Jul 1, 2009

The Hard Price of Liberty

In these times when so many throughout the Anglosphere appear committed to relinquishing their liberty for social welfare goodies, we do well to recount the price paid by those who won that liberty for us in the first place.

Here, on the occassion of the 233rd signing of the American Declaration of Independence, is one such recounting. (Beak tip to Mark Block of Americans for Prosperity).
Have you ever wondered what happened to the 56 men who signed the Declaration of Independence?

Five signers were captured by the British as traitors, and tortured before they died.

Twelve had their homes ransacked and burned.

Two lost their sons serving in the Revolutionary Army; another had two sons captured.

Nine of the 56 fought and died from wounds or hardships of theRevolutionary War.

They signed and they pledged their lives, their fortunes, and their sacred honor. What kind of men were they?

Twenty-four were lawyers and jurists.

Eleven were merchants, nine were farmers and large plantation owners; men of means, well educated, but they signed the Declaration of Independence knowing full well that the penalty would be death if they were captured.

Carter Braxton of Virginia, a wealthy planter and trader, saw his ships swept from the seas by the British Navy.
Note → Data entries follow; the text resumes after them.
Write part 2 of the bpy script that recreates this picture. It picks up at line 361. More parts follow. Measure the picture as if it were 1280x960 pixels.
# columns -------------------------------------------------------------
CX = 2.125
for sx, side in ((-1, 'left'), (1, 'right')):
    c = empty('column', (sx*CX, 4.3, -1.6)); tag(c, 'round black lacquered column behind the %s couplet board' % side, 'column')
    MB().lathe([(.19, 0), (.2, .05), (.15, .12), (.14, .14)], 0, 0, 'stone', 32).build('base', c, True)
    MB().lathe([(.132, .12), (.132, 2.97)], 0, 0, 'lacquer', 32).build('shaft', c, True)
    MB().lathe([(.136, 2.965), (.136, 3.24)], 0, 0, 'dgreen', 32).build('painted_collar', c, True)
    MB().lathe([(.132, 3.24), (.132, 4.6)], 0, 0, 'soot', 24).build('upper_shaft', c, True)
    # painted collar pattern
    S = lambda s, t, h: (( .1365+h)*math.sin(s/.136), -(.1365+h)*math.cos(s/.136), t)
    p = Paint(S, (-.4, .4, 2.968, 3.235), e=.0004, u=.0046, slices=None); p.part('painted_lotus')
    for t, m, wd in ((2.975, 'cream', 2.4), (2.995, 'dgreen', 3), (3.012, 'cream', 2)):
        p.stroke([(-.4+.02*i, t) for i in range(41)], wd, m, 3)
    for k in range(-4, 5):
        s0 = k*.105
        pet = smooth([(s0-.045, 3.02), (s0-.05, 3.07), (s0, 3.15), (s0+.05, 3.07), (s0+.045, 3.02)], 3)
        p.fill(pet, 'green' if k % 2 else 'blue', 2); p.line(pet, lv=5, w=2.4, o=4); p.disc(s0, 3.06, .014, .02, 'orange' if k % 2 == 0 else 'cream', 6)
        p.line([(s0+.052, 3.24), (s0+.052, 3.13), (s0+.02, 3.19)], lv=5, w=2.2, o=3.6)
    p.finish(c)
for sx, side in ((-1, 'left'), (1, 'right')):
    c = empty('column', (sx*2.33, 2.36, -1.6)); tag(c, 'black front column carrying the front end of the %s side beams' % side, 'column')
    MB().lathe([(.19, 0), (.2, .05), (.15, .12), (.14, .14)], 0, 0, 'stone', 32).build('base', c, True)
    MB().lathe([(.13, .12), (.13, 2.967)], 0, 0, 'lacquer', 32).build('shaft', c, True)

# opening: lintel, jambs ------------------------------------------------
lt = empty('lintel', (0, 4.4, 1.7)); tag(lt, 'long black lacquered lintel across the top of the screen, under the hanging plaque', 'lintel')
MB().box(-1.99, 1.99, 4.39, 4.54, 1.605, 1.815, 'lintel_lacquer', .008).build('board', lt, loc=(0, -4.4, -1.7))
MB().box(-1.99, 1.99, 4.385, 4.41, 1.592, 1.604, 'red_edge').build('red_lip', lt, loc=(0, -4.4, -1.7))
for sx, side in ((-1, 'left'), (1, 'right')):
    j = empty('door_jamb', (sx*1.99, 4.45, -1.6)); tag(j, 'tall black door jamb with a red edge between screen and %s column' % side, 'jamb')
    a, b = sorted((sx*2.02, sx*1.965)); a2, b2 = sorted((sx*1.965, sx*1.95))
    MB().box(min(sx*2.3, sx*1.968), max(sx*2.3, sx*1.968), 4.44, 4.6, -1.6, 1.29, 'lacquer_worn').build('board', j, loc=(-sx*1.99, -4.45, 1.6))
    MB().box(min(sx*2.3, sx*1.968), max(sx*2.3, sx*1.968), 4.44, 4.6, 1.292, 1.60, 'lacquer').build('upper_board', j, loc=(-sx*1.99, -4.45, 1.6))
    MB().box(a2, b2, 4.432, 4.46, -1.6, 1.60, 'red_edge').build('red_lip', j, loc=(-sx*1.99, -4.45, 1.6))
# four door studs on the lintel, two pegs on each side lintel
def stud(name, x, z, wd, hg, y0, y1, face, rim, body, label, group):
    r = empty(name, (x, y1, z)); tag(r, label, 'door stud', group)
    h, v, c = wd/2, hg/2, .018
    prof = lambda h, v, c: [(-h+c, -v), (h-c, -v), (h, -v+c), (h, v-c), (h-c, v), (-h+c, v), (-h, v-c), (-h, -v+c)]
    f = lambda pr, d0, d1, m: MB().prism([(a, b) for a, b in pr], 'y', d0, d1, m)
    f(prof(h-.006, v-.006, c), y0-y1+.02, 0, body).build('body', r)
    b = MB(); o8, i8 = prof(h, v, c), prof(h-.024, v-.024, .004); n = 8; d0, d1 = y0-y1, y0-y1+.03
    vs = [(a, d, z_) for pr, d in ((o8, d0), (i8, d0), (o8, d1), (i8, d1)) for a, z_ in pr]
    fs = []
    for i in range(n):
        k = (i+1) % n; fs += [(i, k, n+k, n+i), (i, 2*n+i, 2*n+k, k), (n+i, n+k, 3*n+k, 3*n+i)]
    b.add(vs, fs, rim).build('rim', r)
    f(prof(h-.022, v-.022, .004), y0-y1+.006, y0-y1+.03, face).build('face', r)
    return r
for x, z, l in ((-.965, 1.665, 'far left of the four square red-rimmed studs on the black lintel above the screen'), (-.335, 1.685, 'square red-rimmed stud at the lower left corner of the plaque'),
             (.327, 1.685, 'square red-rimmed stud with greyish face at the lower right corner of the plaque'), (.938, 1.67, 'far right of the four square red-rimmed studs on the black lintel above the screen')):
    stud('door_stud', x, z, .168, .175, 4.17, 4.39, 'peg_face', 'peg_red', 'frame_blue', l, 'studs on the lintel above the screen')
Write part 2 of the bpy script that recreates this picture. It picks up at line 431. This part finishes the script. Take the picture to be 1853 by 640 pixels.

He sold his home and properties to pay his debts, and died in rags.

Thomas McKeam was so hounded by the British that he was forced to move his family almost constantly. He served in the Congress without pay, and his family was kept in hiding. His possessions were taken from him, and poverty was his reward.

Vandals or soldiers looted the properties of Dillery, Hall, Clymer,Walton, Gwinnett, Heyward, Ruttledge, and Middleton.

At the battle of Yorktown, Thomas Nelson, Jr., noted that the British General Cornwallis had taken over the Nelson home for his headquarters. He quietly urged General George Washington to open fire. The home was destroyed, and Nelson died bankrupt.

Francis Lewis had his home and properties destroyed. The enemy jailed his wife, and she died within a few months.

John Hart was driven from his wife's bedside as she was dying. Their 13 children fled for their lives. His fields and his gristmill were laid to waste. For more than a year he lived in forests and caves, returning home to find his wife dead and his children vanished.
Something to ponder. Something to share. As we line up for our federal "freebies", what exactly are we providing in exchange? The 56 signers of the Declaration just might have something to say about that.